Salah satu faktor kunci dari sebuah organisasi ialah pemimpin. Ia harus memiliki gagasan besar tujuan organisasi, kemudian berperan mengarahkan dan memutuskan kebijakan-kebijakan organisasi. Ia harus memahami medan yang dilalui. Menetapkan strategi untuk mencapai tujuan. Begitu pula organisasi proyek rancang-bangun bandara, harus dipimpin oleh
leader yang memiliki kapabilitas sesuai konteksnya. Apabila boleh berandai-andai, perlu adanya keberanian keluar dari pakem bahwa pimpinan proyek pembangunan bandara perlu dari seseorang yang setidaknya memahami falsafah pelayanan bandara baik secara teoritis maupun praksis.
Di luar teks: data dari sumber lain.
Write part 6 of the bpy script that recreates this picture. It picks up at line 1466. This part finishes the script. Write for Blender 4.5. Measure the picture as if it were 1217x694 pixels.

Tradisi pimpinan proyek yang dipunggawai oleh orang-orang teknik yang minim pengalaman pelayanan dan operasional perlu diminimalisir. Atau setidaknya perlu adanya pembekalan dan pelatihan tatanan operasional-layanan yang intensif dan berjenjang bagi para pelaku rancang-bangun bandara. Rasa-rasanya, dengan pola tersebut, dimana fungsi operasi sebagai leader, proses tambal sulam program ruang dan perubahan-perubahan kontrak karena alasan operasional, dapat diminimalisir. Kecuali, bila masih terjebak pada praktik lemahnya fungsi Konsultan MK/Pengawas pada aspek teknis dan administrasi, pimpinan proyek akan dibebani persoalan-persoalan teknis belaka. Atau bila perlu, pengetahuan mendalam soal operasional-layanan bandara menjadi persyaratan dan poin utama dalam proses seleksi calon konsultan MK/Pengawas.
Rancang-bangun Bandara setidaknya berpijak pada dua hal: memahami perilaku transportasi berikut seperangkat peralatan di dalamnya serta perikalu manusia baik pemberi maupun pengguna layanannya. Sintesis pemahaman tersebut melahirkan produk yang tidak sekedar perwujudan fisik, tapi suatu ekosistem terpadu dalam kerangka sistem dan tatanan yang harmonis. Formula-formula matematis, seperangkat standar dan regulasi, serta hal-hal yang terkait masing-masing disiplin keilmuan teknis menjadi basis pendukung penciptaan ekosistem tersebut.
Pesatnya perkembangan teknologi, terutama teknologi digital bergulir begitu cepat. Termasuk dalam industri AEC juga inovasi digital lainnya terkait industri kebandarudaraan. Hadirnya teknologi
BIM misalnya, ia telah mengubah cara merencanakan, merancang, membangun, mengoperasikan serta memelihara suatu fisik bangunan dalam siklus hidupnya. BIM hadir sebagai representasi digital fisik aset bangunan dengan seperangkat informasi di dalamnya untuk tujuan pelbagai pola simulasi pada setiap fase siklus hidupnya. Penggunaannya dianggap mampu meminimalisir problem-problem laten industri AEC, terutama dengan hadirnya suatu konsep Open BIM yang netral vendor menjadikan lintas platform aplikasi bertukar model 3D dan informasi melalui mekanisme interoperabilitas.
Kemudahan dan kemajuan teknologi digital tetaplah menjadi sebuah
tool, alat bantu dalam sebuah rancang-bangun fisik bangunan. Peran manusia sebagai pencipta ide dan gagasan, setidaknya sejauh ini belum dapat tergantikan karena dua hal, intuisi dan nurani yang dimiliki. Pada titik ini, rancang-bangun sebuah bandara tak sekedar perwujudan fisik bangunan belaka, tapi merancang sebuah pelayanan. Pada titik yang lebih filososif dan puitis, ia sebuah aktifitas penciptaan perpaduan tatanan teknologi dan komunal yang humanis.
Profesor Allan Jacob pernah berpesan kepada salah seorang mahasiswa magisternya 20 tahunan silam,
Ridwan Kamil – salah seorang Gubernur cum Arsitek kondang-, bahwa prinsip dasar
urban design sejatinya menjadikan peruntukan kota bagi manusia, bukan untuk kendaraan. Lalu, dalam rancang-bangun sebuah bandara, sejatinya peruntukannya untuk pesawat terbang ataukah manusianya?